*PROBLEM*.
Starting at the first line of the listing below, repeat each line exactly until the line containing "return m, nt, nt.nodes['Principled BSDF']", which you include. Leave out pictures.
---------- SOURCE MATERIAL
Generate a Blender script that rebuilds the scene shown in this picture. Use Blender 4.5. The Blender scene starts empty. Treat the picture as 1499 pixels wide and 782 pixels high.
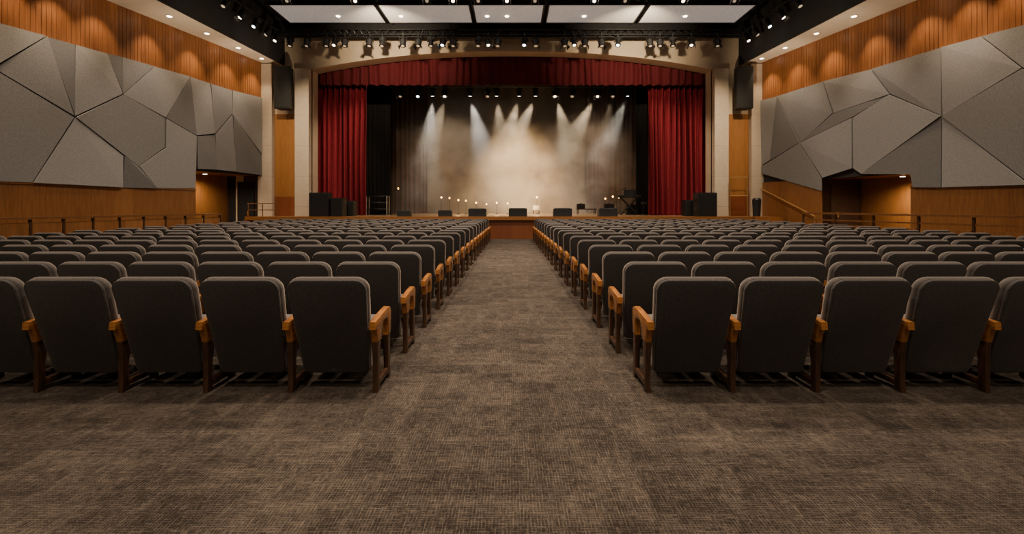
import bpy, bmesh, math, random
from mathutils import Vector, Matrix
random.seed(7)
S = bpy.context.scene
C = S.collection
F, HY, CX, EZ = 700.0, 301.0, 749.0, 1.4

def P3(x, y, D):
    return Vector(((x-CX)/F*D, D, EZ+(HY-y)/F*D))

ORD = ['first','second','third','fourth','fifth','sixth','seventh','eighth','ninth','tenth','eleventh','twelfth',
       'thirteenth','fourteenth','fifteenth','sixteenth','seventeenth','eighteenth','nineteenth','twentieth',
       'twenty-first','twenty-second','twenty-third','twenty-fourth','twenty-fifth','twenty-sixth','twenty-seventh',
       'twenty-eighth','twenty-ninth','thirtieth','thirty-first','thirty-second','thirty-third','thirty-fourth']

# ------------------------------------------------------------------ materials
def new_mat(name):
    m = bpy.data.materials.new(name)
    m.use_nodes = True
    nt = m.node_tree
    return m, nt, nt.nodes['Principled BSDF']

def ramp(nt, fac, c1, c2, p1=0.3, p2=0.7):
    r = nt.nodes.new('ShaderNodeValToRGB')
    r.color_ramp.elements[0].position = p1
    r.color_ramp.elements[1].position = p2
    r.color_ramp.elements[0].color = (*c1, 1)
    r.color_ramp.elements[1].color = (*c2, 1)
    nt.links.new(fac, r.inputs['Fac'])
    return r.outputs['Color']

def noise(nt, scale, stretch=(1, 1, 1), detail=3, rough=0.55):
    tc = nt.nodes.new('ShaderNodeTexCoord')
    mp = nt.nodes.new('ShaderNodeMapping')
    mp.inputs['Scale'].default_value = stretch
    n = nt.nodes.new('ShaderNodeTexNoise')
    n.inputs['Scale'].default_value = scale
    n.inputs['Detail'].default_value = detail
    n.inputs['Roughness'].default_value = rough
    nt.links.new(tc.outputs['Object'], mp.inputs['Vector'])
    nt.links.new(mp.outputs['Vector'], n.inputs['Vector'])
    return n.outputs['Fac']

def math_node(nt, op, a, b, c=None):
    n = nt.nodes.new('ShaderNodeMath')
    n.operation = op
    for i, v in enumerate((a, b) if c is None else (a, b, c)):
        if isinstance(v, (int, float)):
            n.inputs[i].default_value = v
        else:
            nt.links.new(v, n.inputs[i])
    return n.outputs[0]

def add_bump(nt, bsdf, fac, strength, dist=0.01):
    b = nt.nodes.new('ShaderNodeBump')
    b.inputs['Strength'].default_value = strength
    b.inputs['Distance'].default_value = dist
    nt.links.new(fac, b.inputs['Height'])
    nt.links.new(b.outputs['Normal'], bsdf.inputs['Normal'])

def M(name, c1, c2=None, scale=20, stretch=(1, 1, 1), rough=0.5, metal=0.0, bump=0.0, sheen=0.0, detail=3, p=(0.3, 0.7)):
    m, nt, b = new_mat(name)
    c2 = c2 or tuple(min(1, v*1.35) for v in c1)
    f = noise(nt, scale, stretch, detail)
    nt.links.new(ramp(nt, f, c1, c2, *p), b.inputs['Base Color'])
    b.inputs['Roughness'].default_value = rough
    b.inputs['Metallic'].default_value = metal
    if sheen:
        b.inputs['Sheen Weight'].default_value = sheen
        b.inputs['Sheen Roughness'].default_value = 0.5
        b.inputs['Sheen Tint'].default_value = (1.0, 0.82, 0.69, 1)
    if bump:
        add_bump(nt, b, f, bump)
    return m

def emit(name, col, strength, sampled=False):
    m, nt, b = new_mat(name)
    f = noise(nt, 40)
    nt.links.new(ramp(nt, f, tuple(v*0.9 for v in col), col), b.inputs['Emission Color'])
    b.inputs['Base Color'].default_value = (*col, 1)
    b.inputs['Emission Strength'].default_value = strength
    if not sampled:
        m.cycles.emission_sampling = 'NONE'
    return m

def wood_planks(name, dark, light, axis='y', plank=0.28, rough=0.35):
    m, nt, b = new_mat(name)
    tc = nt.nodes.new('ShaderNodeTexCoord')
    sp = nt.nodes.new('ShaderNodeSeparateXYZ')
    nt.links.new(tc.outputs['Object'], sp.inputs[0])
    src = sp.outputs[{'x': 0, 'y': 1, 'z': 2}[axis]]
    idx = math_node(nt, 'FLOOR', math_node(nt, 'DIVIDE', src, plank), 0)
    wn = nt.nodes.new('ShaderNodeTexWhiteNoise')
    wn.noise_dimensions = '1D'
    nt.links.new(idx, wn.inputs['W'])
    st = (7, 7, 0.6) if axis != 'z' else (0.6, 0.6, 7)
    g = noise(nt, 3.0, st, 5, 0.6)
    f = math_node(nt, 'ADD', math_node(nt, 'MULTIPLY', wn.outputs['Value'], 0.25), math_node(nt, 'MULTIPLY', g, 0.8))
    nt.links.new(ramp(nt, f, dark, light, 0.25, 0.8), b.inputs['Base Color'])
    b.inputs['Roughness'].default_value = rough
    return m

def carpet_mat():
    m, nt, b = new_mat('woven_carpet')
    a = noise(nt, 1.0, (320, 36, 1), 3, 0.6)
    c = noise(nt, 1.0, (36, 320, 1), 3, 0.6)
    a2 = noise(nt, 1.0, (120, 12, 1), 3, 0.6)
    c2 = noise(nt, 1.0, (12, 120, 1), 3, 0.6)
    big = noise(nt, 1.1, (1, 1, 1), 5, 0.62)
    pa = noise(nt, 1.0, (9, 2.2, 1), 3, 0.6)
    pb = noise(nt, 1.0, (2.2, 11, 1), 3, 0.6)
    tc = nt.nodes.new('ShaderNodeTexCoord')
    sp = nt.nodes.new('ShaderNodeSeparateXYZ')
    nt.links.new(tc.outputs['Object'], sp.inputs[0])
    cb = nt.nodes.new('ShaderNodeCombineXYZ')
    for k in (0, 1):
        nt.links.new(math_node(nt, 'FLOOR', math_node(nt, 'DIVIDE', sp.outputs[k], 0.21 if k else 0.33), 0), cb.inputs[k])
    wn = nt.nodes.new('ShaderNodeTexWhiteNoise')
    wn.noise_dimensions = '2D'
    nt.links.new(cb.outputs[0], wn.inputs['Vector'])
    lines = []
    for k in (0, 1):
        fr = math_node(nt, 'FRACT', math_node(nt, 'DIVIDE', sp.outputs[k], 0.0155), 0)
        pp = math_node(nt, 'ABSOLUTE', math_node(nt, 'SUBTRACT', fr, 0.5), 0)
        lines.append(math_node(nt, 'MAXIMUM', math_node(nt, 'SUBTRACT', 1.0, math_node(nt, 'MULTIPLY', pp, 3.0)), 0))
    grid = math_node(nt, 'MAXIMUM', math_node(nt, 'MULTIPLY', lines[0], math_node(nt, 'SUBTRACT', a2, 0.15)),
                     math_node(nt, 'MULTIPLY', lines[1], math_node(nt, 'SUBTRACT', c2, 0.15)))
    w = math_node(nt, 'MAXIMUM', a, c)
    wm = math_node(nt, 'MAXIMUM', a2, c2)
    v = math_node(nt, 'ADD', math_node(nt, 'MULTIPLY', math_node(nt, 'SUBTRACT', w, 0.5), 1.0),
                  math_node(nt, 'MULTIPLY', math_node(nt, 'SUBTRACT', wm, 0.5), 0.8))
    v = math_node(nt, 'ADD', v, math_node(nt, 'MULTIPLY', grid, 0.42))
    pat = math_node(nt, 'ADD', math_node(nt, 'MULTIPLY', big, 0.4), math_node(nt, 'MAXIMUM', pa, pb))
    pat = math_node(nt, 'ADD', pat, math_node(nt, 'MULTIPLY', wn.outputs['Value'], 0.16))
    v = math_node(nt, 'ADD', v, math_node(nt, 'MULTIPLY', pat, 0.50))
    col = ramp(nt, v, (0.023, 0.0182, 0.0152), (0.195, 0.152, 0.118), 0.44, 1.08)
    nt.links.new(col, b.inputs['Base Color'])
    b.inputs['Roughness'].default_value = 0.95
    b.inputs['Specular IOR Level'].default_value = 0.1
    add_bump(nt, b, w, 0.25, 0.004)
    return m

def stone_mat():
    m, nt, b = new_mat('limestone_blocks')
    tc = nt.nodes.new('ShaderNodeTexCoord')
    sp = nt.nodes.new('ShaderNodeSeparateXYZ')
    cb = nt.nodes.new('ShaderNodeCombineXYZ')
    nt.links.new(tc.outputs['Object'], sp.inputs[0])
    nt.links.new(sp.outputs[0], cb.inputs[0])
    nt.links.new(sp.outputs[2], cb.inputs[1])
    br = nt.nodes.new('ShaderNodeTexBrick')
    br.offset = 0.0
    br.inputs['Scale'].default_value = 1.0
    br.inputs['Brick Width'].default_value = 40.0
    br.inputs['Row Height'].default_value = 1.35
    br.inputs['Mortar Size'].default_value = 0.006
    br.inputs['Color1'].default_value = (0.62, 0.52, 0.39, 1)
    br.inputs['Color2'].default_value = (0.59, 0.49, 0.37, 1)
    br.inputs['Mortar'].default_value = (0.38, 0.30, 0.21, 1)
    nt.links.new(cb.outputs[0], br.inputs['Vector'])
    mx = nt.nodes.new('ShaderNodeMixRGB')
    mx.blend_type = 'MULTIPLY'
    mx.inputs['Fac'].default_value = 0.35
    nt.links.new(br.outputs['Color'], mx.inputs['Color1'])
    nt.links.new(ramp(nt, noise(nt, 6, detail=5), (0.7, 0.67, 0.64), (1, 1, 1)), mx.inputs['Color2'])
    nt.links.new(mx.outputs['Color'], b.inputs['Base Color'])
    b.inputs['Roughness'].default_value = 0.8
    return m

CARPET = carpet_mat()
STONE = stone_mat()
FABRIC = M('charcoal_fabric', (0.042, 0.0355, 0.033), (0.082, 0.069, 0.064), 110, rough=0.9, sheen=0.5, bump=0.2, detail=5)
PANELFAB = M('charcoal_back_fabric', (0.027, 0.0236, 0.0226), (0.054, 0.047, 0.0446), 90, rough=0.9, sheen=0.2, bump=0.2, detail=6)
SEATFAB = M('seat_fabric', (0.08, 0.07, 0.064), (0.12, 0.105, 0.096), 160, rough=0.9, sheen=0.3)
ARMWOOD = M('amber_varnished_wood', (0.28, 0.098, 0.021), (0.47, 0.19, 0.047), 5, (3, 2, 12), 0.2, detail=5)
LEGWOOD = M('dark_brown_wood', (0.038, 0.018, 0.010), (0.080, 0.036, 0.018), 5, (4, 4, 1), 0.33)
DARKW = M('very_dark_wood', (0.034, 0.017, 0.010), (0.06, 0.030, 0.018), 5, (4, 4, 1), 0.5)
CLAD = wood_planks('brown_wood_panelling', (0.17, 0.066, 0.020), (0.36, 0.155, 0.050), 'y', 0.6)
SLATW = wood_planks('fine_wood_slats', (0.15, 0.054, 0.016), (0.32, 0.126, 0.040), 'y', 0.24)
FRONTW = wood_planks('wood_front_panel', (0.24, 0.098, 0.026), (0.40, 0.18, 0.055), 'x', 0.4)
REDWOOD = wood_planks('red_brown_stage_wood', (0.16, 0.045, 0.018), (0.27, 0.088, 0.034), 'x', 0.9)
STAGEW = wood_planks('stage_boards', (0.36, 0.23, 0.13), (0.52, 0.35, 0.21), 'x', 0.2, 0.3)
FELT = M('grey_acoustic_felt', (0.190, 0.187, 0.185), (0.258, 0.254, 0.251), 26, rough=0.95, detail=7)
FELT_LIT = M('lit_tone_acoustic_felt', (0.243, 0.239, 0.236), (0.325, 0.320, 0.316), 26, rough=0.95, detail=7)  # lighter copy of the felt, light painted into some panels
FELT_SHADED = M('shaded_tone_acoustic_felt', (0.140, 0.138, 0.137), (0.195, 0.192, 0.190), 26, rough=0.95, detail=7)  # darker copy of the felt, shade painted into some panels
WALLD = M('dark_wall_backing', (0.03, 0.028, 0.027), (0.04, 0.038, 0.036), 8, rough=0.9)
BLACKP = M('black_ceiling_paint', (0.008, 0.008, 0.009), (0.014, 0.014, 0.015), 8, rough=0.9)
SOFFIT = M('cream_soffit_plaster', (0.66, 0.58, 0.47), (0.72, 0.63, 0.51), 3, rough=0.9)
BEIGE = M('beige_plaster', (0.58, 0.47, 0.33), (0.64, 0.52, 0.37), 2, rough=0.85)
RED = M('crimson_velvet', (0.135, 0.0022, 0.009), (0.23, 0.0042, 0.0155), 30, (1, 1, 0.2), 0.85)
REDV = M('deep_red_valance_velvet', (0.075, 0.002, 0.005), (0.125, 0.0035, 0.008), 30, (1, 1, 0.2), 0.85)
BLACKC = M('black_stage_cloth', (0.008, 0.008, 0.008), (0.014, 0.013, 0.013), 20, rough=0.95)
BROWNC = M('brown_stage_cloth', (0.070, 0.034, 0.022), (0.11, 0.056, 0.036), 20, rough=0.95)
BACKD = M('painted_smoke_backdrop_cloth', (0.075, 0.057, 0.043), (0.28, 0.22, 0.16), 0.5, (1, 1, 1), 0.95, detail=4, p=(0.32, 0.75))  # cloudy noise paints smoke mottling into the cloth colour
METALB = M('black_metal', (0.020, 0.020, 0.021), (0.034, 0.034, 0.035), 30, rough=0.4, metal=0.3)
CABB = M('black_speaker_paint', (0.012, 0.012, 0.013), (0.02, 0.02, 0.021), 80, rough=0.6, bump=0.1)
GRILLE = M('speaker_grille', (0.006, 0.006, 0.006), (0.035, 0.035, 0.036), 120, rough=0.6, metal=0.4)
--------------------
*WRITTEN SOLUTION*.
Generate a Blender script that rebuilds the scene shown in this picture. Use Blender 4.5. The Blender scene starts empty. Treat the picture as 1499 pixels wide and 782 pixels high.
import bpy, bmesh, math, random
from mathutils import Vector, Matrix
random.seed(7)
S = bpy.context.scene
C = S.collection
F, HY, CX, EZ = 700.0, 301.0, 749.0, 1.4

def P3(x, y, D):
    return Vector(((x-CX)/F*D, D, EZ+(HY-y)/F*D))

ORD = ['first','second','third','fourth','fifth','sixth','seventh','eighth','ninth','tenth','eleventh','twelfth',
       'thirteenth','fourteenth','fifteenth','sixteenth','seventeenth','eighteenth','nineteenth','twentieth',
       'twenty-first','twenty-second','twenty-third','twenty-fourth','twenty-fifth','twenty-sixth','twenty-seventh',
       'twenty-eighth','twenty-ninth','thirtieth','thirty-first','thirty-second','thirty-third','thirty-fourth']

# ------------------------------------------------------------------ materials
def new_mat(name):
    m = bpy.data.materials.new(name)
    m.use_nodes = True
    nt = m.node_tree
    return m, nt, nt.nodes['Principled BSDF']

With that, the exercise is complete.